What does the future look like for the Firkin Shed?  “Funnily enough, the property covenant, written in 1895, states that the building should not be used as a hotel or public house! With a cheeky grin Paul advised to “stay tuned…”

Be There or be a Square and Compass!

The Square and Compass sells real ale and cider, and for ale and cider lovers the blackboard is a sight for sore eyes!  Not only do they buy in some wonderful ciders and ales, but they make their own too.  Charlie began his journey into cider making in 2006 when he took over old orchards and planted new ones.  They produce single variety ciders from American Mother and Porters Perfection and blended ciders, from at least 12 different apples including dabinetts and cookers.

Their cider is made “the way it’s always been done”, unmechanised.  Everything is done by hand, the harvesting and the crushing, the only parts that can’t be done by hand is carried out by the mill and the press.  Though not organic in the official sense, it certainly is in principle.   The cider is 100% natural, no sulphites or syrups are used and only its self-produced wild yeast is present.  The resulting apple juice is fermented in huge oak barrels in their own cider house.

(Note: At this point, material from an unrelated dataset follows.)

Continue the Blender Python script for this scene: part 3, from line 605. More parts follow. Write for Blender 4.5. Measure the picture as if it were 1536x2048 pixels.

Cath Newman is the “creative director”, she ingeniously came up with the names for the ciders and took her label design ideas to be drawn by local illustrator and past member of staff, Janine Drayson. The ciders have been given slightly suggestive and saucy names reminiscent of the old seaside postcards, “Sat Down Becider”, “Eve’s Idea” and “Kiss Me Kate”, and they are dry, medium dry and sweet.  This summer they have produced a 7.9% cider that celebrates the first landing on the moon in July 1969, called simply “Man on the Moon”.   They are very proud of their cider business and it goes hand in hand very well with their real ales.

Charlie and Kevin head a very happy and loyal team of staff and cider makers.  Nick, Derek and Geoff work their cidery magic with Charlie, and are responsible for the entire process that eventually results in the award-winning ciders.  They all agree that Kevin is an “excellent bloke”.  Derek told me “Kevin is a brilliant manager; he keeps a tight ship.  He is a but grumpy but he’s spot on!  Kevin has made it (the pub) into a music venue, we have country folk, Blue Grass…a broad spectrum of music here”.

On Charlie, they are so grateful to him.  “He’s a generous and humble chap and very well liked”, Nick told me, “in fact I’m the luckiest man alive.  I live because I know that great man!”  Geoff nodded sagely, and laughingly added “by the grace of Charlie, there go we!”  I think the evidence is everywhere you look, just consider the fossil museum that is in one of the adjoining rooms, where his and his father’s collection of fossils and archaeological find are displayed.  How many pub owners would have turned that into more space for more tables or a larger bar? Not Charlie!